AIM OF THE TASK:
Extract each line of the material that follows exactly and omit its pictures.
────────────────
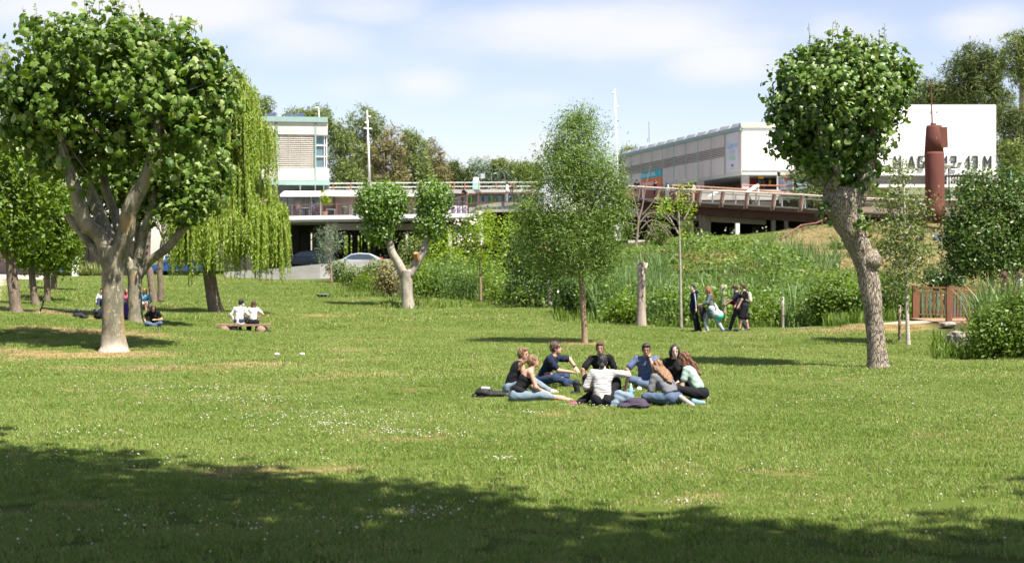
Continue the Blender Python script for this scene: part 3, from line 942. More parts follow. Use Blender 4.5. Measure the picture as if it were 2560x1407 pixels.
# plane tree right
make_tree('plane_tree', 'leaning ridged-bark plane tree with round crown on the right of the lawn', 33.3, 2193,
    [(2196, 930, 34), (2194, 905, 27), (2190, 850, 23), (2184, 790, 22), (2179, 745, 26), (2173, 705, 26), (2163, 665, 25), (2152, 630, 28), (2135, 590, 32), (2118, 550, 38), (2108, 515, 46), (2112, 488, 46), (2115, 470, 38)],
    [[(2085, 510, 28), (2078, 460, 22, .1), (2062, 410, 18, .2), (2042, 350, 14, .2), (2028, 290, 10, .2)],
     [(2112, 500, 28, .1), (2116, 440, 18, .3), (2110, 370, 13, .4), (2115, 300, 9, .4)],
     [(2138, 510, 24), (2158, 455, 19, -.1), (2176, 400, 16, -.1), (2180, 340, 13, -.2), (2178, 270, 9, -.2)],
     [(2075, 470, 12, -.2), (2095, 430, 11, -.4), (2060, 370, 8, -.5), (2045, 310, 6, -.5)]],
    [(2100, 225, 160, 110, 0, 1.55), (2085, 320, 135, 95), (2060, 400, 72, 60), (2155, 385, 50, 58), (2205, 215, 72, 95), (1990, 245, 72, 105), (2120, 165, 115, 62), (2240, 205, 40, 45), (1975, 340, 45, 60), (2140, 460, 32, 22), (2030, 165, 55, 40)],
    9500, .135, (BARK_RIDGED, L_PLANE2, L_PLANE_Y), T_PLANE8, seed=3, per=12, spread=.14, shell=.55, lump=.2, single=300, droop=.5, up=.3, rnd=.8, twigs=34, shoots=44, rv=.5)
_kn = P(2180, 650, 33.2)
kb = MB().ball((0, 0, 0), (.20, .2, .22), 14, 10)
rr_ = np.random.default_rng(5)
kb.v = [tuple(Vector(v) * (1 + .22 * rr_.random())) for v in kb.v]
kroot = [o for o in bpy.data.objects if o.get('label', '').startswith('leaning ridged')][0]
ko = kb.build('knot', BARK_RIDGED, kroot, True); ko.location = _kn - kroot.location
# a few leaves sprouting low on the trunk
r_ = np.random.default_rng(8)
pp = np.concatenate([np.array(P(2152, 560, 33.0)) + r_.normal(size=(40, 3)) * .12, np.array(P(2062, 525, 33.1)) + r_.normal(size=(26, 3)) * .14])
leaf_mesh('sprouts', pp, r_.normal(size=pp.shape) + np.array([0, -.6, .5]), .10 + .06 * r_.random(len(pp)), T_PLANE8, L_PLANE2, kroot, 3, .5, kroot.location)['kind'] = 'stuff'

# pollard in the middle
make_tree('plane_tree', 'pale forked pollard with two round heads in the middle of the lawn', 75, 1020,
    [(1021, 778, 20), (1019, 750, 15), (1017, 715, 14), (1016, 690, 15), (1016, 675, 16)],
    [[(1012, 690, 12), (994, 655, 11), (978, 625, 9.5), (974, 590, 8.5), (985, 560, 6)], [(1022, 690, 12), (1043, 655, 10), (1060, 625, 9), (1066, 595, 7), (1066, 560, 5)]],
    [(958, 510, 60, 54), (948, 570, 42, 42), (990, 500, 28, 40), (925, 505, 38, 40), (1082, 492, 44, 44), (1078, 552, 38, 50), (1104, 500, 24, 38)],
    13000, .17, (BARK_PALE, L_MIDP), T_DIAM, seed=4, per=8, spread=.16, lump=.06, single=0, up=.3, rnd=.7, twigs=18)
cut = MB().tube([P(1043, 648, 74.8), P(1040, 632, 74.6)], [.17, .13], 10)
ctr = [o for o in bpy.data.objects if o.get('label', '').startswith('pale forked')][0]
cut.v = [tuple(Vector(v) - ctr.location) for v in cut.v]
cut.build('sawn_stub', pmat('sawn_wood', (.40, .20, .10), .8), ctr)

# row of trees, far left
for (px, y0, Y, tr, bl, sd, lb) in [
    (40, 782, 50, [(42, 790, 22), (40, 770, 15), (34, 720, 14), (28, 670, 13), (24, 600, 11)], [(15, 480, 92, 150), (60, 560, 60, 80), (-40, 420, 80, 120), (50, 410, 80, 90), (35, 320, 60, 55), (100, 480, 70, 80), (10, 600, 50, 40)], 11, 'bushy bright green tree with thick trunk, first of the row at the left edge'),
    (88, 767, 57, [(90, 772, 12), (86, 740, 9), (80, 690, 8), (78, 640, 7)], [(95, 570, 66, 75), (75, 630, 45, 36), (125, 520, 50, 60)], 12, 'slim-trunked green tree, second in the row on the left'),
    (118, 755, 63, [(118, 758, 9), (118, 720, 8), (117, 660, 7)], [(135, 590, 55, 70), (110, 640, 40, 38)], 13, 'slim-trunked green tree, third in the row on the left'),
    (135, 728, 72, [(135, 731, 8), (134, 690, 7.5), (134, 640, 7)], [(160, 600, 42, 75), (150, 540, 40, 50)], 14, 'farthest green tree of the row on the left')]:
    make_tree('street_tree', lb, Y, px, tr, [], bl, 8500, .17, (BARK, L_SMALL), T_DIAM, seed=sd, per=12, spread=.2, lump=.16, single=0, up=.5, rnd=.8, group='row of trees on the left', twigs=14)
make_tree('twin_tree', 'grey double-trunked tree standing behind the second plane tree', 68, 388,
    [(384, 760, 13), (382, 730, 10), (376, 690, 9), (368, 640, 8), (372, 560, 7)], [[(402, 755, 9), (402, 720, 8), (400, 670, 7), (408, 600, 6)]],
    [(395, 500, 70, 60), (420, 450, 50, 50)], 1500, .16, (BARK, L_MID), T_DIAM, seed=15, per=10, spread=.25, twigs=6)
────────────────
EXPECTED ANSWER:
Continue the Blender Python script for this scene: part 3, from line 942. More parts follow. Use Blender 4.5. Measure the picture as if it were 2560x1407 pixels.
# plane tree right
make_tree('plane_tree', 'leaning ridged-bark plane tree with round crown on the right of the lawn', 33.3, 2193,
    [(2196, 930, 34), (2194, 905, 27), (2190, 850, 23), (2184, 790, 22), (2179, 745, 26), (2173, 705, 26), (2163, 665, 25), (2152, 630, 28), (2135, 590, 32), (2118, 550, 38), (2108, 515, 46), (2112, 488, 46), (2115, 470, 38)],
    [[(2085, 510, 28), (2078, 460, 22, .1), (2062, 410, 18, .2), (2042, 350, 14, .2), (2028, 290, 10, .2)],
     [(2112, 500, 28, .1), (2116, 440, 18, .3), (2110, 370, 13, .4), (2115, 300, 9, .4)],
     [(2138, 510, 24), (2158, 455, 19, -.1), (2176, 400, 16, -.1), (2180, 340, 13, -.2), (2178, 270, 9, -.2)],
     [(2075, 470, 12, -.2), (2095, 430, 11, -.4), (2060, 370, 8, -.5), (2045, 310, 6, -.5)]],
    [(2100, 225, 160, 110, 0, 1.55), (2085, 320, 135, 95), (2060, 400, 72, 60), (2155, 385, 50, 58), (2205, 215, 72, 95), (1990, 245, 72, 105), (2120, 165, 115, 62), (2240, 205, 40, 45), (1975, 340, 45, 60), (2140, 460, 32, 22), (2030, 165, 55, 40)],
    9500, .135, (BARK_RIDGED, L_PLANE2, L_PLANE_Y), T_PLANE8, seed=3, per=12, spread=.14, shell=.55, lump=.2, single=300, droop=.5, up=.3, rnd=.8, twigs=34, shoots=44, rv=.5)
_kn = P(2180, 650, 33.2)
kb = MB().ball((0, 0, 0), (.20, .2, .22), 14, 10)
rr_ = np.random.default_rng(5)
kb.v = [tuple(Vector(v) * (1 + .22 * rr_.random())) for v in kb.v]
kroot = [o for o in bpy.data.objects if o.get('label', '').startswith('leaning ridged')][0]
ko = kb.build('knot', BARK_RIDGED, kroot, True); ko.location = _kn - kroot.location
# a few leaves sprouting low on the trunk
r_ = np.random.default_rng(8)
pp = np.concatenate([np.array(P(2152, 560, 33.0)) + r_.normal(size=(40, 3)) * .12, np.array(P(2062, 525, 33.1)) + r_.normal(size=(26, 3)) * .14])
leaf_mesh('sprouts', pp, r_.normal(size=pp.shape) + np.array([0, -.6, .5]), .10 + .06 * r_.random(len(pp)), T_PLANE8, L_PLANE2, kroot, 3, .5, kroot.location)['kind'] = 'stuff'

# pollard in the middle
make_tree('plane_tree', 'pale forked pollard with two round heads in the middle of the lawn', 75, 1020,
    [(1021, 778, 20), (1019, 750, 15), (1017, 715, 14), (1016, 690, 15), (1016, 675, 16)],
    [[(1012, 690, 12), (994, 655, 11), (978, 625, 9.5), (974, 590, 8.5), (985, 560, 6)], [(1022, 690, 12), (1043, 655, 10), (1060, 625, 9), (1066, 595, 7), (1066, 560, 5)]],
    [(958, 510, 60, 54), (948, 570, 42, 42), (990, 500, 28, 40), (925, 505, 38, 40), (1082, 492, 44, 44), (1078, 552, 38, 50), (1104, 500, 24, 38)],
    13000, .17, (BARK_PALE, L_MIDP), T_DIAM, seed=4, per=8, spread=.16, lump=.06, single=0, up=.3, rnd=.7, twigs=18)
cut = MB().tube([P(1043, 648, 74.8), P(1040, 632, 74.6)], [.17, .13], 10)
ctr = [o for o in bpy.data.objects if o.get('label', '').startswith('pale forked')][0]
cut.v = [tuple(Vector(v) - ctr.location) for v in cut.v]
cut.build('sawn_stub', pmat('sawn_wood', (.40, .20, .10), .8), ctr)

# row of trees, far left
for (px, y0, Y, tr, bl, sd, lb) in [
    (40, 782, 50, [(42, 790, 22), (40, 770, 15), (34, 720, 14), (28, 670, 13), (24, 600, 11)], [(15, 480, 92, 150), (60, 560, 60, 80), (-40, 420, 80, 120), (50, 410, 80, 90), (35, 320, 60, 55), (100, 480, 70, 80), (10, 600, 50, 40)], 11, 'bushy bright green tree with thick trunk, first of the row at the left edge'),
    (88, 767, 57, [(90, 772, 12), (86, 740, 9), (80, 690, 8), (78, 640, 7)], [(95, 570, 66, 75), (75, 630, 45, 36), (125, 520, 50, 60)], 12, 'slim-trunked green tree, second in the row on the left'),
    (118, 755, 63, [(118, 758, 9), (118, 720, 8), (117, 660, 7)], [(135, 590, 55, 70), (110, 640, 40, 38)], 13, 'slim-trunked green tree, third in the row on the left'),
    (135, 728, 72, [(135, 731, 8), (134, 690, 7.5), (134, 640, 7)], [(160, 600, 42, 75), (150, 540, 40, 50)], 14, 'farthest green tree of the row on the left')]:
    make_tree('street_tree', lb, Y, px, tr, [], bl, 8500, .17, (BARK, L_SMALL), T_DIAM, seed=sd, per=12, spread=.2, lump=.16, single=0, up=.5, rnd=.8, group='row of trees on the left', twigs=14)
make_tree('twin_tree', 'grey double-trunked tree standing behind the second plane tree', 68, 388,
    [(384, 760, 13), (382, 730, 10), (376, 690, 9), (368, 640, 8), (372, 560, 7)], [[(402, 755, 9), (402, 720, 8), (400, 670, 7), (408, 600, 6)]],
    [(395, 500, 70, 60), (420, 450, 50, 50)], 1500, .16, (BARK, L_MID), T_DIAM, seed=15, per=10, spread=.25, twigs=6)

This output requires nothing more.